# Task description:
Print all of the data exactly.
--- start of Information shown ---
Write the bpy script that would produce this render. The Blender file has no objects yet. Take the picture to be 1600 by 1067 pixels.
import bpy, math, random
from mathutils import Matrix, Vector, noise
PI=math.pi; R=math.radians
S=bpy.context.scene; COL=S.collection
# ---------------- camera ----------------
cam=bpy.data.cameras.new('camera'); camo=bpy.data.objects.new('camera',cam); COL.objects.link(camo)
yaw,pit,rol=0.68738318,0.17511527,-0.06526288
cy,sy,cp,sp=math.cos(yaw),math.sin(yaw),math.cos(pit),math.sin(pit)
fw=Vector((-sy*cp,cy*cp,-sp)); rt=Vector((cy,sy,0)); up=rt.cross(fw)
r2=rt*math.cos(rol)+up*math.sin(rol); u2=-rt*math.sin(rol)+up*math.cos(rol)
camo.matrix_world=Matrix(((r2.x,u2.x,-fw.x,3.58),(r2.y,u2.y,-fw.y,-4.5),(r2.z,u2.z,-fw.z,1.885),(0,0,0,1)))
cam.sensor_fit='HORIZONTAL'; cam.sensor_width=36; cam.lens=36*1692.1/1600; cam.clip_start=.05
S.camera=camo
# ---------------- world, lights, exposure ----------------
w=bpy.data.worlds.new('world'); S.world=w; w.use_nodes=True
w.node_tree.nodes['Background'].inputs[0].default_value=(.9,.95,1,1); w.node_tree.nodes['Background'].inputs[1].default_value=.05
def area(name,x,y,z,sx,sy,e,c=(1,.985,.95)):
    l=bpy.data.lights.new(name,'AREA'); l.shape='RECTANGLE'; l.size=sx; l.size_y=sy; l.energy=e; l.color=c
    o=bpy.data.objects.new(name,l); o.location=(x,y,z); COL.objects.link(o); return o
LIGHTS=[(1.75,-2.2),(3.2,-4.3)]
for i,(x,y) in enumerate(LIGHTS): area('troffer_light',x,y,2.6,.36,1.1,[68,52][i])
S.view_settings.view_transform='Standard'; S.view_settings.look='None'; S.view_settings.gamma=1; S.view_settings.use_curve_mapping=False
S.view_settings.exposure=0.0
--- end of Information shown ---
# Answer for the task:
Write the bpy script that would produce this render. The Blender file has no objects yet. Take the picture to be 1600 by 1067 pixels.
import bpy, math, random
from mathutils import Matrix, Vector, noise
PI=math.pi; R=math.radians
S=bpy.context.scene; COL=S.collection
# ---------------- camera ----------------
cam=bpy.data.cameras.new('camera'); camo=bpy.data.objects.new('camera',cam); COL.objects.link(camo)
yaw,pit,rol=0.68738318,0.17511527,-0.06526288
cy,sy,cp,sp=math.cos(yaw),math.sin(yaw),math.cos(pit),math.sin(pit)
fw=Vector((-sy*cp,cy*cp,-sp)); rt=Vector((cy,sy,0)); up=rt.cross(fw)
r2=rt*math.cos(rol)+up*math.sin(rol); u2=-rt*math.sin(rol)+up*math.cos(rol)
camo.matrix_world=Matrix(((r2.x,u2.x,-fw.x,3.58),(r2.y,u2.y,-fw.y,-4.5),(r2.z,u2.z,-fw.z,1.885),(0,0,0,1)))
cam.sensor_fit='HORIZONTAL'; cam.sensor_width=36; cam.lens=36*1692.1/1600; cam.clip_start=.05
S.camera=camo
# ---------------- world, lights, exposure ----------------
w=bpy.data.worlds.new('world'); S.world=w; w.use_nodes=True
w.node_tree.nodes['Background'].inputs[0].default_value=(.9,.95,1,1); w.node_tree.nodes['Background'].inputs[1].default_value=.05
def area(name,x,y,z,sx,sy,e,c=(1,.985,.95)):
    l=bpy.data.lights.new(name,'AREA'); l.shape='RECTANGLE'; l.size=sx; l.size_y=sy; l.energy=e; l.color=c
    o=bpy.data.objects.new(name,l); o.location=(x,y,z); COL.objects.link(o); return o
LIGHTS=[(1.75,-2.2),(3.2,-4.3)]
for i,(x,y) in enumerate(LIGHTS): area('troffer_light',x,y,2.6,.36,1.1,[68,52][i])
S.view_settings.view_transform='Standard'; S.view_settings.look='None'; S.view_settings.gamma=1; S.view_settings.use_curve_mapping=False
S.view_settings.exposure=0.0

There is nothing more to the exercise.